Un Grand Voyage vers la Nuit, le regard de Bi Gan
Dans Un Grand Voyage vers la Nuit, son second long métrage après Kaili Blues, récompensé en 2015 à Locarno, le cinéaste chinois Bi Gan narre le retour d’un homme dans sa ville natale pour retrouver une femme qu’il a aimé. Le film est projeté à Un Certain Regard.
Qu’est-ce qui vous a inspiré l’idée de ce film ?
Le titre de la collection de poèmes de Paul Celan, « Pavot et mémoire » (1952). Mon film est divisé en deux parties : la première est intitulée « pavot » et la seconde « mémoire ». J’ai travaillé sur le scénario avec le romancier Chang Ta-Chun, qui a officié comme consultant. On a beaucoup discuté de la structure du film ensemble et c’est durant ces discussions qu’est née l’idée de diviser le récit en deux parties. Un Grand Voyage vers la Nuit était au départ un film noir, dans le style d’Assurance sur la mort (Double Indemnity), de Billy Wilder. J’ai ensuite déconstruit le scénario en interchangeant des éléments, en les déplaçant d’une scène à l’autre. C’est ainsi que je bâtis mes films.
Comment s’est passé le tournage ?
J’ai arrêté le tournage dès le premier jour. Je n’étais pas content des décors. Cela a duré un moment, c’était très tendu et il y avait beaucoup de pression. Puis est venu Liu Qiang, notre directeur artistique qui a un sens plastique très aiguisé.

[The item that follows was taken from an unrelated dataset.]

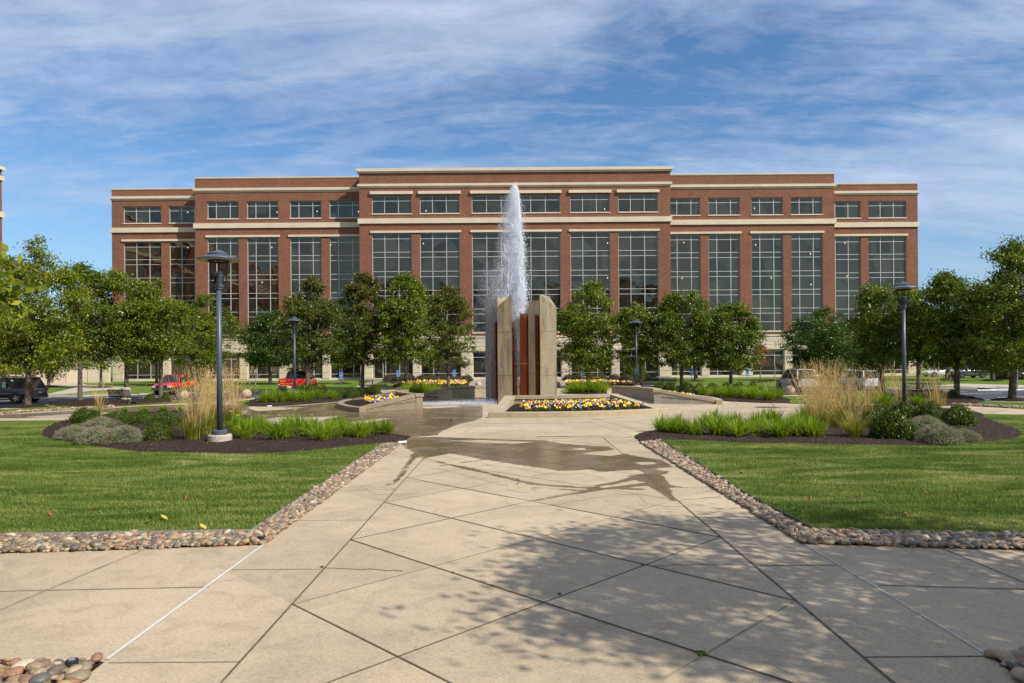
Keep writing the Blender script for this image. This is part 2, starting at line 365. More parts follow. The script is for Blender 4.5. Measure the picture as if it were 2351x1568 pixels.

Avec lui, on a commencé à résoudre ces problèmes. Le tournage a par la suite été arrêté deux ou trois fois, il a pris du retard et tout s’est achevé à la mi-février 2018, à quelques jours du nouvel an chinois.
Comment avez-vous composé votre casting ?
Le visage de l’acteur ou de l’actrice est très important pour moi. La promenade, de Chagall, m’a beaucoup inspiré pour ce film, mais qui pouvait jouer la femme volante de ce tableau ? Je ne voyais personne au début. Puis soudain, le visage de Tang Wei m’est apparu. J’ai réalisé qu’elle pourrait être fascinante et je l’ai contactée immédiatement. Concernant la mère de Luo Hongwu lors qu’il est Jeune Chat (Wild Cat), j’ai souhaité une actrice capable de se glisser dans différents rôles, tout en gardant le même épanouissement : c’est ainsi que Sylvia Chang s’est imposée comme le meilleur choix pour moi. Pour le reste du casting, je l’ai composé assez vite. Globalement, il est composé d’acteurs professionnels et d’acteurs amateurs. Certains ressemblent à des animaux, d’autres à des plantes !
Qu’avez-vous appris lors de la conception du film ?
Que je dois me sentir en danger, presque comme si je devais échapper à la mort pour continuer à créer. C’est quelque chose que j’ai déjà expérimenté sur Kaili Blues, mon premier film. Je me dis souvent que le film est voué à l’échec et pourtant, le lendemain, une nouvelle idée me vient. Elle le fait renaître. Je pense que se remettre en question pour sortir du confort, parfois au risque de se « détruire » est nécessaire pour les créateurs. Que ce soit avec un gros ou un petit budget, je ne peux pas me contenter de faire un film uniquement parce qu’il y a un scénario écrit. Cela ne me suffit pas et ne me motive pas assez.